Qu’il s’agisse du père ou du fils Odinga, la ferveur est la même pour les habitants de Bondo. Et le sentiment de se faire voler l’élection présidentielle, organisée dans un contexte de grande tension après l’annulation d’un premier vote par la Cour suprême et jugée peu crédible par la Commission électorale elle-même, semble unanimement partagé. « Personne n’a voté ici et même dans des régions à majorité kikuyu (ethnie du président sortant Uhuru Kenyatta) le taux de participation était très mauvais. Les résultats sont manipulés », soutient Mathiew Otieno, le concierge du musée.

Le vote n’a pas eu lieu dans les quatre comtés de l’Ouest. Faute d’électeurs, restés chez eux à l’appel de Raila Odinga, mais aussi de bureaux de vote, désertés par les agents de la Commission électorale, effrayés. Si les premiers chiffres donnent Uhuru Kenyatta vainqueur à 98 %, les habitants de Bondo ne se sentent pas concernés par le résultat de ce scrutin dont ils nient la légalité, rappelant que l’élection doit avoir lieu dans toutes les circonscriptions pour être validée. « Nous défendons la Constitution et ce vote sera contesté devant la Cour Suprême et annulé », assure John Mwai, un homme d’affaires intime de « Baba » (père) et de sa femme Ida, qu’il reçoit régulièrement dans son grand jardin ombragé. Pour ce notable qui porte volontiers une arme à la ceinture afin d’« assurer sa sécurité », l’annonce, vendredi soir, d’un report sine die du vote dans la région est un non-événement : « Il n’y aura pas d’élection ici, il y aura une grande résistance et ceux de la Commission électorale resteront invisibles. »

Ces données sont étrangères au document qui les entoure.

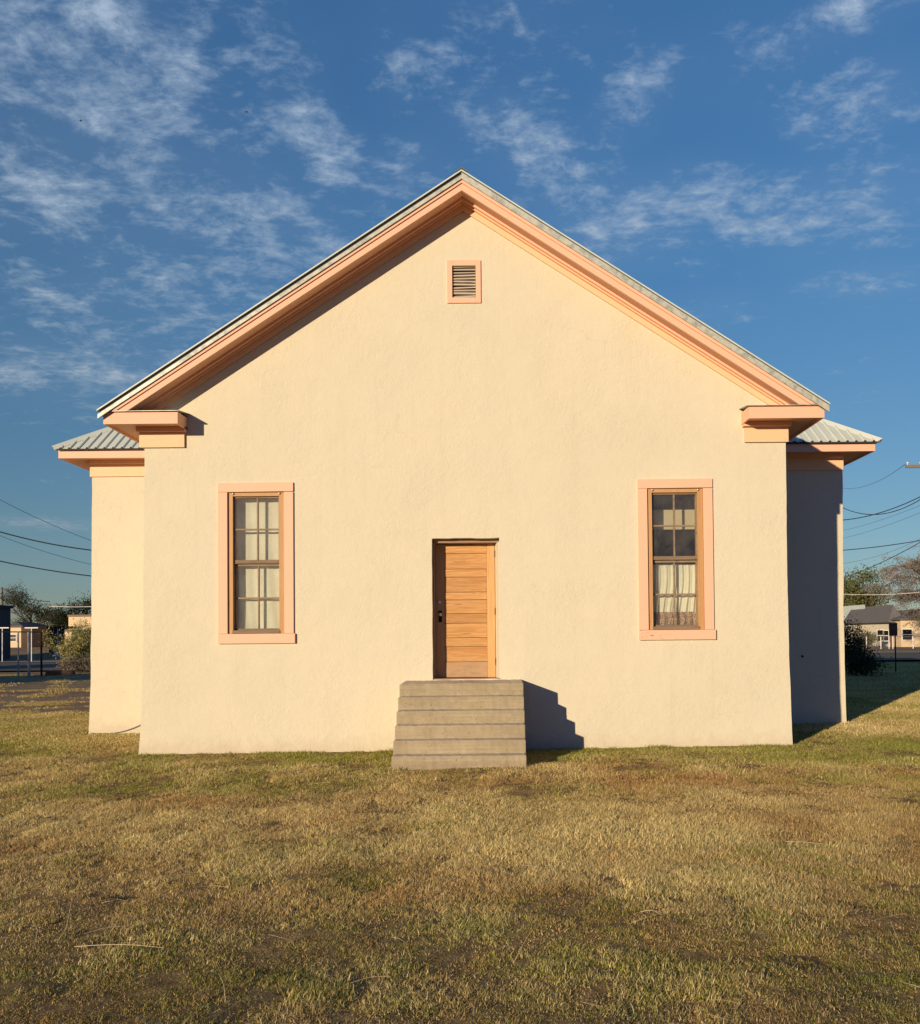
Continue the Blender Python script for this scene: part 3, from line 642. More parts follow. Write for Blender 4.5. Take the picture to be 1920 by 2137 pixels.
# ------------------------------------------------------------------ vegetation
def tree(name, base, height, seed, leafm, barkm, spread=.5, leaves=3000, leaf=.12, droop=0., levels=4, trunk_r=.16, crown0=.3, twig=.02, bushy=False, lean=(0, 0), nk=(3, 5), up0=1., leaflevel=None, wide=1.):
    rnd = random.Random(seed); tr = MB(); tips = []
    leaflevel = levels-1 if leaflevel is None else leaflevel
    def grow(p, dr_, L, r, lv):
        pts = [p.copy()]; rr = [r]; d_ = dr_.copy(); n = 5 if lv < 2 else 4
        for i in range(n):
            d_ = (d_+Vector((rnd.gauss(0, .16), rnd.gauss(0, .16), rnd.gauss(0, .10)+.05-droop*lv*.35))).normalized()
            p = p+d_*L/n; pts.append(p.copy()); rr.append(max(r*(1-.62*(i+1)/n), twig*.4))
        if p.z < base.z+.15: return
        tr.tube(pts, rr, 6 if lv < 2 else (4 if lv < 3 else 3), cap=False)
        if lv >= leaflevel:
            for q_ in pts[1:]: tips.append((q_, d_))
        if lv >= levels: return
        k_ = rnd.randint(*nk)+(1 if lv == 0 else 0)
        for c in range(k_):
            f_ = rnd.uniform(crown0 if lv == 0 else .3, 1.); ii = min(int(f_*n), n-1); q_ = pts[ii].lerp(pts[ii+1], f_*n-ii)
            ax = Vector((rnd.gauss(0, 1), rnd.gauss(0, 1), 0)).normalized()
            nd = (d_*(.55*up0)+ax*spread*1.5+Vector((0, 0, .15-droop*.5))).normalized()
            grow(q_, nd, L*rnd.uniform(.5, .75), r*(1-.5*f_)*.6, lv+1)
    nst = 1 if not bushy else 7
    for i in range(nst):
        d_ = Vector((lean[0], lean[1], 1)) if not bushy else Vector((rnd.gauss(0, .55), rnd.gauss(0, .55), 1))
        grow(Vector(base)+(Vector((rnd.gauss(0, .25), rnd.gauss(0, .25), 0)) if bushy else Vector()), d_.normalized(), height*(.55 if not bushy else rnd.uniform(.4, .6)), trunk_r*(1 if not bushy else .4), 0)
    zmax = max((q_[0].z for q_ in tips), default=base.z+height)
    o = tr.build(name, barkm, None, fix=False)
    if not bushy: pass
    lf = MB()
    for i in range(leaves):
        q_, d_ = tips[rnd.randrange(len(tips))]; lf.tone = rnd.random()
        c = q_+Vector((rnd.gauss(0, 1), rnd.gauss(0, 1), rnd.gauss(0, 1)))*leaf*1.6
        a = Vector((rnd.gauss(0, 1), rnd.gauss(0, 1), rnd.gauss(0, 1)-droop*3)).normalized()
        b_ = a.cross(Vector((rnd.gauss(0, 1), rnd.gauss(0, 1), rnd.gauss(0, 1)))).normalized(); s_ = leaf*rnd.uniform(.6, 1.3)
        lf.add([c-a*s_*.5, c+b_*s_*.22, c+a*s_*.5, c-b_*s_*.22], [(0, 1, 2, 3)])
    root = empty(name); root.location = base; bpy.context.view_layer.update()
    # scale the whole to the wanted height
    k_ = height/max(.1, zmax-base.z)
    for ob in (o, lf.build('crown', leafm, None, fix=False)):
        me = ob.data; co = np.empty(len(me.vertices)*3); me.vertices.foreach_get('co', co); co = co.reshape(-1, 3)
        co = (co-np.array(base))*k_*np.array((wide, wide, 1.)); me.vertices.foreach_set('co', co.ravel()); me.update(); ob.parent = root
    o.name = 'trunk' if not bushy else 'stems'; o.data.name = o.name
    return root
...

Cette rupture, avec d’un côté un Kenya qui a voté et de l’autre une province entière qui refuse de participer, va jusqu’à attiser chez les habitants de Bondo l’aspiration indépendantiste. Sur son portable, John Mwai conserve précieusement la carte de ce qu’il appelle la « République du peuple du Kenya », un croissant englobant l’Ouest, le Sud ainsi qu’une partie de l’Est du pays, et isolant le Kenya central, à majorité kikuyu. Difficile de dire si cette antienne, jamais disparue depuis la proclamation de l’indépendance il y a 54 ans et régulièrement agitée jusque dans les sphères officielles, aurait plus de chances de se concrétiser aujourd’hui que par le passé. Pour le professeur Francis Owino, la sécession reste « une menace » : « Nous ne la voulons pas mais nous l’utilisons comme une arme ». Une dernière carte brandie contre le pouvoir, à l’heure où l’issue de la crise politique est encore plus incertaine qu’avant le scrutin du 26 octobre.